首都高速の左右にコーナーが連続するようなところで走らせると、3列シートのミニバンとは思えない軽快な走りで、ヤリスの仲間であることを実感します。
これに加えて、5ナンバーサイズの扱いやすいボディと最小回転半径5.0mなども「運転のしやすさ」に大きく寄与しているはずです。
乗り心地は凹凸乗り越え時の絶対的な入力の少なさに加えて、抑え込むのではなく逃がすようなショックの吸収の仕方による、優しいけど決してフワフワしていない快適性を実現しています。
車両重量や前後の重量バランスの違いからわずかに印象は異なり、ガソリン車はスッキリした足の動き、ハイブリッド車はシットリが高い足の動き、そしてハイブリッド車のE-Four(4WD)はストローク感の高さが印象的でした。
運転支援デバイスはコンパクトクラス初採用となる第3世代となる最新のトヨタセーフティセンスです。
検知範囲が拡張された「プリクラッシュセーフティ」に加えて、リスクを先読みして運転操作をサポートする「プロアクティブドライビングアシスト」は先に搭載されているレクサス「NX」やトヨタ「ノア/ヴォクシー」よりも制御は滑らかに感じました。

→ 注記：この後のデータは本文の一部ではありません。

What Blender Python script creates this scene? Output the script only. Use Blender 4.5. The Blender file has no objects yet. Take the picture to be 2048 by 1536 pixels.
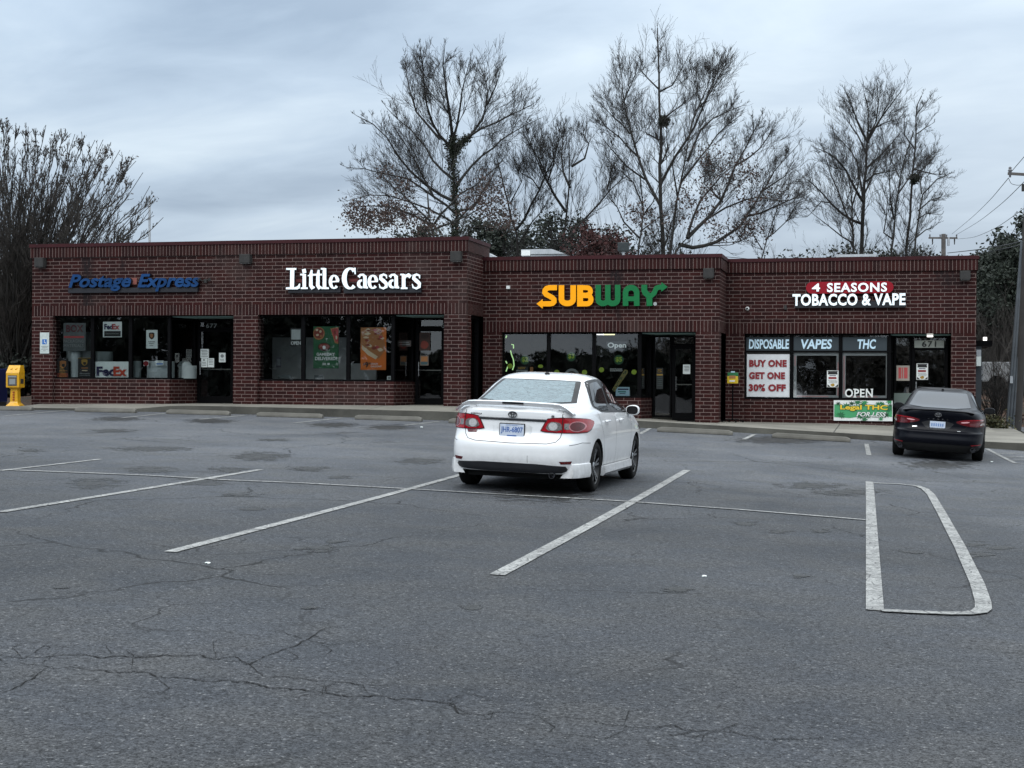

今やデフォルトとなりつつある全車速追従機能付きクルーズコントロールも用意されていますが、注意してほしいのは電子シフト採用の「ハイブリッドZ」のみ「停止保持機能有り」、メカシフトの他グレードは「停止保持機能無し」であることです。
この辺りは冗長制御のためのコストの問題が大きいですが、市場の要望が多ければ採用グレードは増えるでしょう。
※ ※ ※
見た目は「カジュアル」、走りは「骨太」と、開発コンセプトである「家族の相棒」にピッタリな一台で、正直いって新型シエンタが売れない理由は見つかりません。
価格は195万円から310万8000円と先代よりもアップしていますが、大幅レベルアップの基本性能と最新&便利な装備の充実を考えると、むしろ「コスパ」は高いと思っています。
残価設定ローンの残価率も高いので、毎月の支払いは想像以上に抑えられるはずです。